Practical, high dynamic range parametric amplification with RF SQUID arrays

High-fidelity qubit readout, which is critical for error correction in large-scale quantum computers, requires a short and strong pulse transiting the qubit’s measurement mode which is then processed by a necessarily high bandwidth, high saturation power, quantum-limited amplifier. Larger quantum processors additionally employ frequency multiplexing, expanding the required bandwidth by the number of channels to be amplified. Resonant Josephson parametric amplifiers (JPAs), weakly nonlinear harmonic oscillators that use Josephson junctions as nonlinear inductors, have been workhorses in enabling scaling to this point, but they suffer from limitations in dynamic range, bandwidth, and operation with commercial circulators or isolators that are straining their ability to further support scaling readout in ever-larger processors. This thesis shows several methods to combat these shortcomings in resonant JPAs. First, we show data from high saturation-power JPAs that utilize radio frequency superconducting quantum interference device (rf SQUID) arrays to carefully control the nonlinearity of the amplifier, increasing the saturation power while still maintaining their lauded quantum efficiency. With the success of this collaboration with scientists at the Advanced Microwave Photonics group at NIST Boulder, we discuss time-domain qubit measurement with these devices. Here we detail the nanosecond-to-nanosecond dynamics of a qubit measurement, exploring how discrete samples of a qubit readout signal processed by a parametric amplifier can best be weighted and integrated to extract the maximum amount of information possible, especially in the context of high-power qubit readout.
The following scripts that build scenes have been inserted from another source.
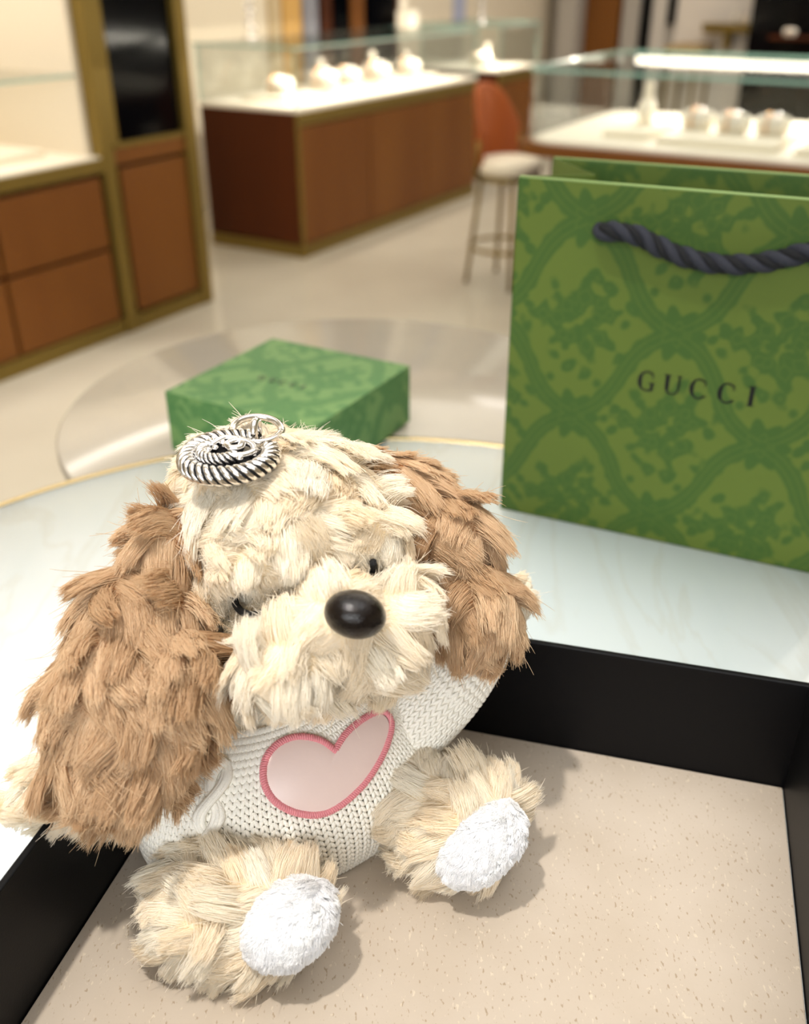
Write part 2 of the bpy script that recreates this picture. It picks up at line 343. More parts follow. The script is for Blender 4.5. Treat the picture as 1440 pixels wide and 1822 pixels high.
# round-cornered glass case on the right
def rrect(p0, p1, q0, q1, r, n=8):
    pts = []
    for cp, cq, a0_ in ((p1 - r, q1 - r, 0), (p0 + r, q1 - r, 90), (p0 + r, q0 + r, 180), (p1 - r, q0 + r, 270)):
        for k in range(n + 1): t = math.radians(a0_ + 90 * k / n); pts.append((cp + r * math.cos(t), cq + r * math.sin(t)))
    return pts
def prism(name, pts, z0, z1, m, parent, bevel=0):
    bm = bmesh.new(); lo = [bm.verts.new(room(p, q, z0)) for p, q in pts]; hi = [bm.verts.new(room(p, q, z1)) for p, q in pts]; n = len(pts)
    bm.faces.new(lo[::-1]); bm.faces.new(hi)
    for i in range(n): bm.faces.new([lo[i], lo[(i + 1) % n], hi[(i + 1) % n], hi[i]])
    if bevel: bmesh.ops.bevel(bm, geom=[e_ for e_ in bm.edges if abs(e_.verts[0].co.z - e_.verts[1].co.z) < 1e-6], offset=bevel, segments=2, affect='EDGES')
    return mesh_bm(name, bm, m, parent)
def shell(name, pts, off, z0, z1, m, parent):
    n = len(pts); c = np.mean(pts, 0); V = []; Fc = []
    inn = [tuple(c + (np.array(p) - c) * (1 - off / np.linalg.norm(np.array(p) - c))) for p in pts]
    for L_ in (pts, inn):
        for z in (z0, z1): V += [room(p, q, z) for p, q in L_]
    for i in range(n):
        j = (i + 1) % n; Fc += [(i, j, n + j, n + i), (2 * n + j, 2 * n + i, 3 * n + i, 3 * n + j), (n + i, n + j, 3 * n + j, 3 * n + i), (j, i, 2 * n + i, 2 * n + j)]
    bm = bmesh.new(); vv = [bm.verts.new(v) for v in V]
    for f in Fc: bm.faces.new([vv[i] for i in f])
    return mesh_bm(name, bm, m, parent)
CE = empty('glass_case', tuple(room(3.95, -.4)), 'rounded walnut table case with lit glass top behind the green bag', 'display case')
prism('wood_base', rrect(3.50, 4.42, -1.47, .75, .10), .06, .62, M['darkwood'], CE)
prism('plinth', rrect(3.56, 4.36, -1.41, .70, .08), 0, .06, M['brass'], CE)
prism('wood_rim', rrect(3.40, 4.50, -1.57, .85, .13), .612, .652, M['wood'], CE, .004)
prism('display_floor', rrect(3.435, 4.465, -1.535, .815, .11), .6525, .663, M['white'], CE, .003)
shell('glass_pane', rrect(3.43, 4.47, -1.54, .82, .10), .008, .6635, .893, M['glass'], CE)
prism('glass_top', rrect(3.43, 4.47, -1.54, .82, .10), .894, .902, M['glass'], CE)
shell('pane_edge', rrect(3.422, 4.478, -1.548, .828, .105), .0075, .8925, .9035, M['gedge'], CE)
rbox('light_strip', 4.425, 4.45, -1.46, .6, .852, .882, M['led'], CE)
o = light('case_lamp', 'AREA', tuple(room(4.41, -.4, .87)), 14, (1, .9, .76), 1.9, size_y=.02); d = Vector(tuple(room(3.9, -.4, .64))) - o.location; xa = Vector(tuple(E2)); za_ = -d.normalized(); ya = za_.cross(xa).normalized(); o.rotation_euler = Matrix((ya.cross(za_).normalized(), ya, za_)).transposed().to_euler()
ZE = .6635
for p0_, p1_, q0_, q1_, w_ in ((3.64, 4.0, -1.30, -1.13, 'small cream tray nearest the rounded left corner of the glass case'), (3.58, 3.98, -1.08, -.66, 'wide cream tray in the middle of the glass case'), (3.56, 3.96, -.60, -.2, 'cream tray farthest right in the glass case')):
    slab('jewellery_tray', p0_, p1_, q0_, q1_, ZE, ZE + .022, M['white'], w_, 'tray', 'trays in the glass case')
ZF = ZE + .022
bust(3.86, -1.21, ZF, .75, 'white bust on the small tray in the glass case')
roll(3.84, -1.005, ZF, 1.0, 'bracelet cushion at the left of the wide tray in the glass case', 'cushions in the glass case')
roll(3.80, -.865, ZF, 1.0, 'bracelet cushion second on the wide tray in the glass case', 'cushions in the glass case')
roll(3.82, -.73, ZF, 1.0, 'bracelet cushion at the right of the wide tray in the glass case', 'cushions in the glass case')
roll(3.80, -.52, ZF, 1.3, 'bracelet cushion on the right-hand tray in the glass case', 'cushions in the glass case')

# wall panels and displays behind the counters
def wall_piece(name, p0, p1, z0, z1, depth, m, label, cat):
    e = empty(name, tuple(room((p0 + p1) / 2, Q0, z0)), label, cat); rbox('panel', p0, p1, Q0 + .001, Q0 + depth, z0, z1, m, e, .004)
    rbox('cap', p0 - .004, p1 + .004, Q0 + .001, Q0 + depth + .004, z1, z1 + .02, M['brass'], e); return e
M['mustard'] = mat('gold_panel', srgb(206, 160, 84), .4); M['bluegrey'] = mat('blue_grey_panel', srgb(140, 140, 150), .35); M['beige'] = mat('beige_panel', srgb(196, 176, 140), .6); M['lilac'] = mat('lilac_card', srgb(172, 178, 204), .6)
wall_piece('wall_panel', 5.00, 5.10, 0, 2.3, .03, M['beige'], 'thin beige panel on the wall left of the gold panel', 'panel')
wall_piece('wall_panel', 5.11, 5.29, 0, 2.3, .04, M['mustard'], 'gold-coloured panel on the wall behind the long counter', 'panel')
wall_piece('wall_panel', 5.31, 5.45, 0, 2.3, .05, M['bluegrey'], 'blue-grey panel on the wall behind the long counter', 'panel')
e = wall_piece('wall_cabinet', 5.49, 6.42, 0, 2.3, .05, M['darkwood'], 'dark wall cabinet with black glass doors behind the long counter', 'cabinet')
rbox('glass_door', 5.60, 5.78, Q0 + .05, Q0 + .06, .3, 2.2, M['black'], e); rbox('glass_door', 5.98, 6.36, Q0 + .05, Q0 + .06, .3, 2.2, M['black'], e)
rbox('stile', 5.80, 5.95, Q0 + .05, Q0 + .065, 0, 2.25, M['wood'], e)
wall_piece('wall_card', 7.30, 7.46, .86, 1.3, .03, M['lilac'], 'pale blue card panel on the cream wall past the short counter', 'card')
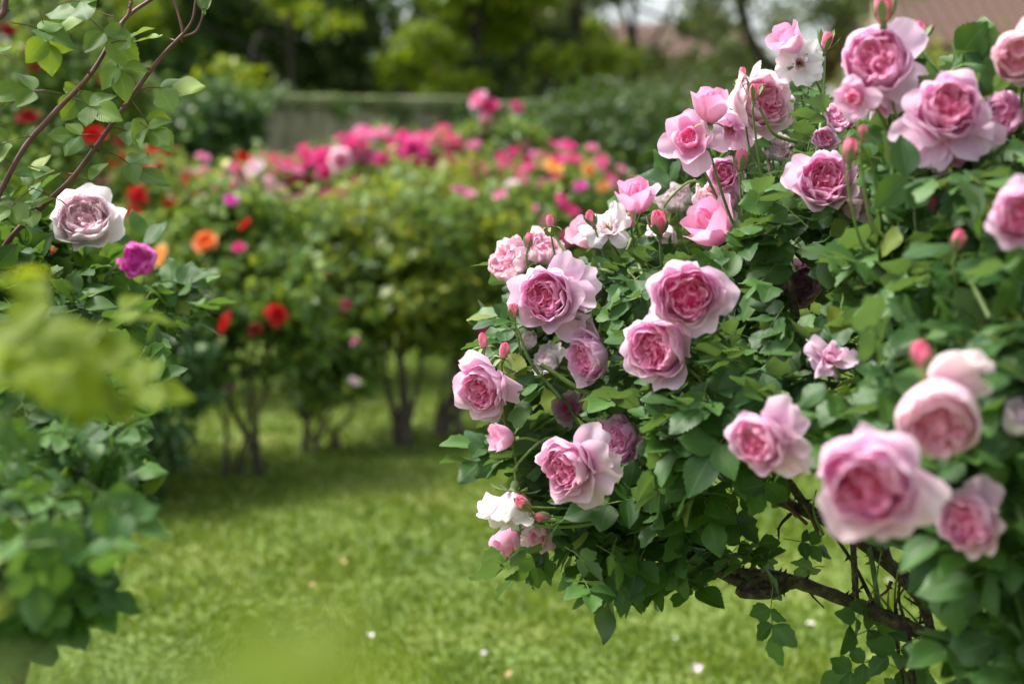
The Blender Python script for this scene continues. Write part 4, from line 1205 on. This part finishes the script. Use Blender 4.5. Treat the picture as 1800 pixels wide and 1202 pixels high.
for (px, py, w, d, fc, kind, mk, var, roll) in BIG:
    pos = P(px, py, d)
    fac = camdir(*fc)
    st = pos - fac * 0.05 + (BC - pos) * rng.uniform(0.16, 0.26) + np.array([0, 0.06, -0.10])
    if fc[1] < -0.5:
        st = pos + np.array([0.13, 0.06, 0.05 + 0.02 * rng.random()])
    add_rose(bush, BORG, pos, fac, w * d / FPX, kind, mk, var, roll, st)
    avoid.append((px, py, w * 0.50, d))
BUDS = [(967, 390, 15, 2.1, (-.1, .95, .1), 1), (902, 548, 18, 2.02, (-.15, .9, .3), 0), (849, 600, 18, 2.02, (-.1, .95, .2), 1), (886, 618, 20, 2.0, (.1, .9, .3), 1),
        (1040, 386, 20, 2.12, (-.3, .8, .3), 0), (1453, 75, 22, 2.08, (.2, .9, .2), 2), (1553, 16, 38, 1.62, (-.1, .9, .3), 0), (1612, 62, 28, 1.7, (.1, .9, .3), 2),
        (1516, 236, 18, 1.6, (0, .9, .2), 0), (1684, 425, 26, 1.45, (0, .9, .3), 0), (1640, 360, 24, 1.7, (-.2, .8, .4), 2), (1620, 626, 38, 1.32, (-.3, .7, .5), 0),
        (921, 886, 24, 1.93, (-.5, .6, .5), 0), (955, 908, 20, 1.95, (-.9, .1, .3), 0), (1303, 284, 26, 2.02, (0, .98, .15), 0), (1326, 164, 20, 2.0, (0, .95, .2), 2),
        (1158, 394, 32, 2.08, (-.1, .7, .5), 0), (930, 424, 18, 2.08, (.1, .9, .2), 0), (1305, 130, 14, 2.1, (0, .95, .1), 1), (1494, 268, 30, 1.62, (0, .9, .2), 0), (920, 884, 12, 1.9, (-.5, .3, .5), 0), (1107, 392, 18, 2.16, (-.2, .8, .4), 2)]
for (px, py, w, d, fc, v) in BUDS:
    pos = P(px, py, d)
    e = np.array([0.11, 0.05, 0.0]) if (px < 960 and py > 860) else np.array([0.05 + rng.normal(0, .02), 0.03, -0.13 - rng.random() * .05])
    add_bud(bush, BORG, pos, camdir(*fc), w * d / FPX, v, pos + e)
    avoid.append((px, py, w * 0.6, d))

POLY = [(905, 610), (935, 575), (955, 490), (1010, 470), (1070, 455), (1130, 430), (1180, 340), (1210, 310), (1290, 310), (1340, 240), (1400, 180), (1480, 180), (1560, 245), (1620, 170),
        (1700, 170), (1760, 200), (1830, 170), (1960, 190), (2080, 300), (2150, 500), (2160, 750), (2100, 1000), (2020, 1200), (1930, 1380), (1780, 1400), (1740, 1200), (1760, 1080), (1720, 960), (1660, 880), (1560, 800), (1440, 770), (1380, 790), (1290, 800),
        (1270, 900), (1250, 950), (1210, 1010), (1150, 1020), (1110, 1000), (1040, 960), (960, 985), (960, 920), (1000, 890), (945, 850), (905, 825), (900, 800), (940, 740), (915, 705), (910, 650)]
ZF = idw([(880, 600, 2.02), (950, 480, 2.1), (930, 800, 1.98), (1000, 950, 1.98), (1200, 1000, 2.0), (1100, 700, 1.95), (1150, 480, 1.98), (1200, 350, 2.15), (1350, 250, 2.12), (1300, 550, 1.92), (1300, 750, 1.72),
          (1450, 200, 1.98), (1450, 420, 1.86), (1450, 600, 1.72), (1450, 760, 1.58), (1600, 250, 1.72), (1600, 450, 1.66), (1600, 650, 1.45), (1600, 800, 1.40), (1700, 1000, 1.40), (1750, 150, 1.60), (1750, 300, 1.45),
          (1750, 500, 1.38), (1720, 650, 1.30), (1750, 850, 1.34), (1750, 1100, 1.42), (2100, 300, 1.4), (2100, 800, 1.3)])
pos, R, tm, seg = canopy(POLY, ZF, 2200, 0.50, 0.045, BC, avoid)
# sparse leafy sprays hanging under the canopy and by the stems
def sprays(spots, size, center, up=.5):
    B, D, Nn, S = [], [], [], []
    for (px, py, d, n, sp) in spots:
        c = P(px, py, d)
        for q in range(n):
            B.append(c + rng.normal(0, sp, 3)); D.append(nrm(np.array([rng.normal(0, .6), rng.normal(0, .5), -0.35 + rng.normal(0, .4)])))
            Nn.append(nrm(np.array([rng.normal(0, .4), -0.3 + rng.normal(0, .4), up]))); S.append(size * rng.uniform(.8, 1.15))
    pos, di, no, le, seg = compound(B, D, Nn, S)
    pos, R = leaf_frames(pos, di, no, le)
    return pos, R, rng.integers(0, len(LEAFT), len(pos)), seg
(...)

Lastly, we address another limitation of reflection Josephson parametric amplifiers: their instantaneous bandwidth. Using similar rf SQUID designs, we show how to tune the equations of motion of a multi-pole device to create a broadband response, allowing for an increase in bandwidth from the 10 MHz scale to the 100 MHz or even 1 GHz scale. Additionally, we will discuss how the simulation methods used for the design of high saturation power devices can extend to these broadened devices. Following this design process, we will detail the fabrication of more devices at NIST as well as measurements of a similar broadband Josephson parametric amplifier.